Michigan Municipalities Want State Funding Overhaul

Revenue sharing, aging suburbs and government policies are topping the list of issues at the Michigan Municipal League's 104th annual convention in Dearborn.
Municipal leaders want to overhaul the current system of funding local government that Taylor Mayor Greg Pitoniak says is broken. Communities get funding from three major sources -- property taxes, administrative fees charged for such items as building permits and from a portion of state revenue generated from the sales tax and other fees.
"The funding system needs to be restructured," said Pitoniak. Because of caps on property assessments and a cut in funds returned to cities by the state, more communities are "doomed to several years of financial crisis, and it's not because of mismanagement," he said.
"The government should look into some type of municipal finance reform," Pitoniak said. "I'm not sure how it should be done but it will require us to put our heads together."

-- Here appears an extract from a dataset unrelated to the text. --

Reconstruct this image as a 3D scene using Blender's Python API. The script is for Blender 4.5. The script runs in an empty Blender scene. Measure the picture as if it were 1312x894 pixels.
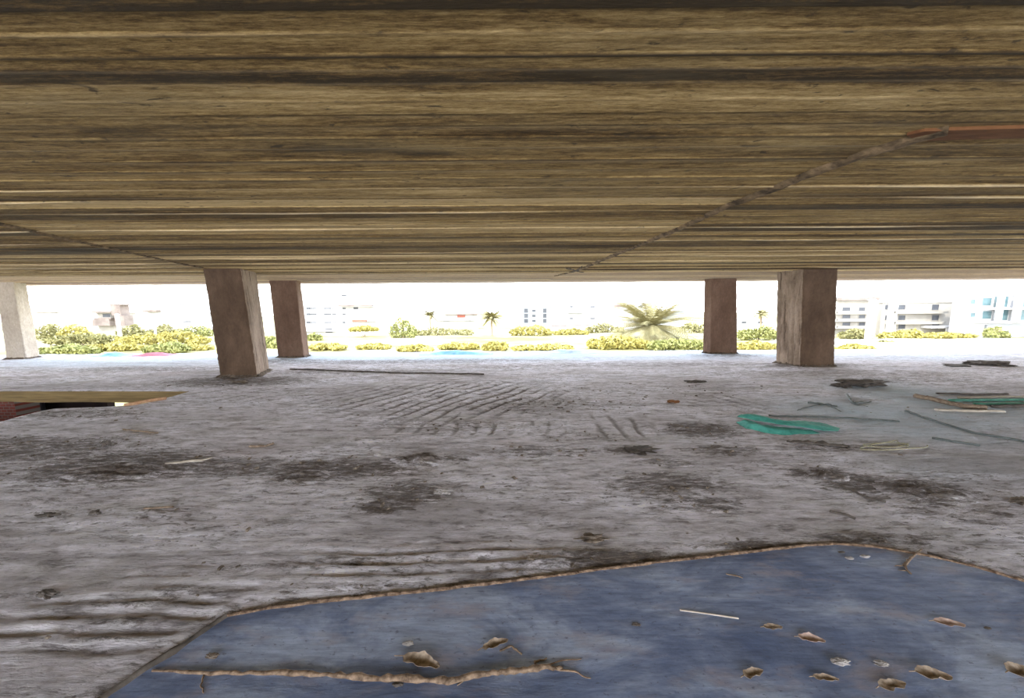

The issue is critical to cities such as Dearborn Heights, which is facing a multimillion-dollar deficit.
"I agree something has to be done or we risk loosing public safety officials and other services," said Dearborn Heights resident Marie Sobek. She said it is up to lawmakers to figure out how to get more funding for local government.
The three-day municipal convention, which opened Wednesday, gives about 800 municipal officials from more than 500 cities and villages across the state an opportunity to network and discuss problems like finances and topics from transportation to environmental affairs.
"Cooperation solves any problem. (It) has always been the league's motto because we are stronger together than we are apart," said league President Robert Slattery Jr., mayor of Mount Morris. "We're all here this week striving to build better communities."
The remainder of the convention will be spent attending several educational workshops, including forums on the state's new telecommunication law, upcoming state and federal regulations that will govern municipal sewer and storm water systems and round-table discussions.